Paul Almasy

Travel in an enlightened kingdom

© Paul Almasy

Mohammed Zahir Shah was the last king of Afghanistan, reigning from 1933 to 1973. In 1959, he encouraged the schooling and emancipation of women and went on to ensure that a constitution inspired by that of the French Fifth Republic was adopted in 1964. During his reign, the country sought to open up to the outside world.

French photographer Paul Almasy, who died in 2003, had the opportunity to visit this nation that longed to leave its feudal system behind. Almasy was born in Budapest in 1906 to a Jewish father and an aristocratic mother. He visited every country in the world, except Mongolia. His career began in the 1930s and he covered the early days of the Second World War in Germany. Unlike most photojournalists of the time, Almasy was aware that the world was about more than just conflicts and violence, and that it was equally important to shine a light on social difficulties. In 1965, he published a detailed report about the lack of water on the planet long before such issues became central in the 21st century.

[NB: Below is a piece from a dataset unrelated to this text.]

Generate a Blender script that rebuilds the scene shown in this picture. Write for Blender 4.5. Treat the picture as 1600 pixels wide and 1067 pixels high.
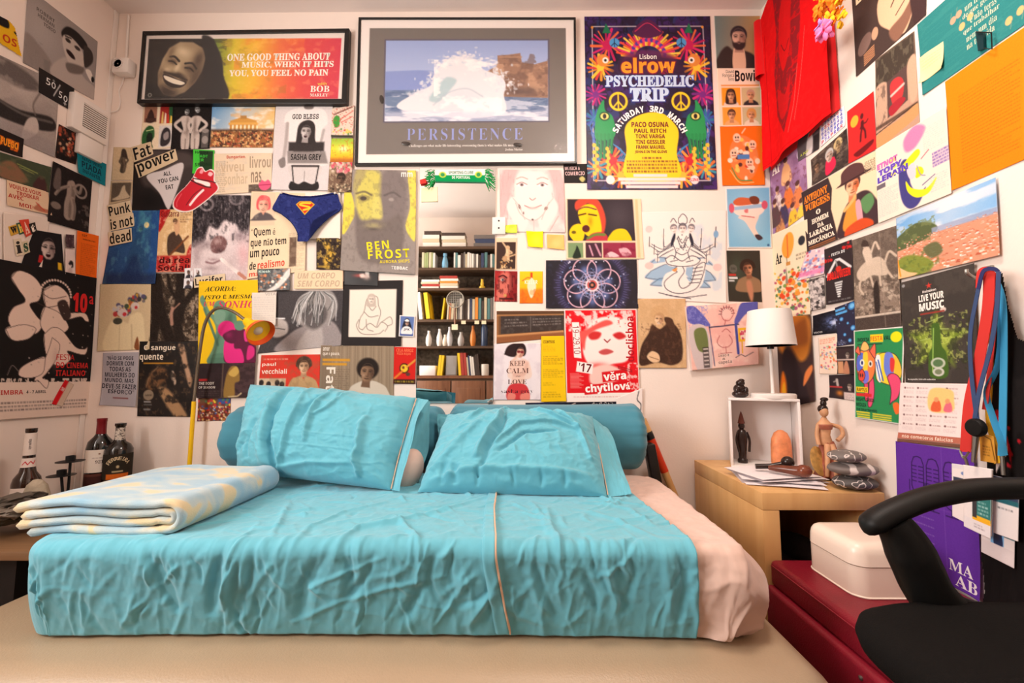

In the 1950s and 1960s, he spent a lot of time in Afghanistan, bringing back images that seem unreal to us now that the Taliban have retaken control of the country and proclaimed an Islamic emirate. A situation that contrasts starkly with the photographs in this exhibition, which show an Afghanistan that is free and fundamentally more modern (in the Western sense of the word) than it is today; a country where a little girl, the bright look of innocence on her face, can sit next to a little boy in the classroom. This scene is far removed from the images of Koranic schools we now receive from today’s Afghanistan where the Taliban have brutally reinstated strict Sharia laws that set women’s conditions back a hundred years. 

This is thus a historical, documentary-like look at Afghanistan. It is a nostalgic view, without a doubt, but one that helps us better understand the country’s past. These photographs also offer hope in the face of fatalism and indignity: more than merely reminiscing, they perhaps hint at a possible future for the country. A future free from the clutches of obscurantism.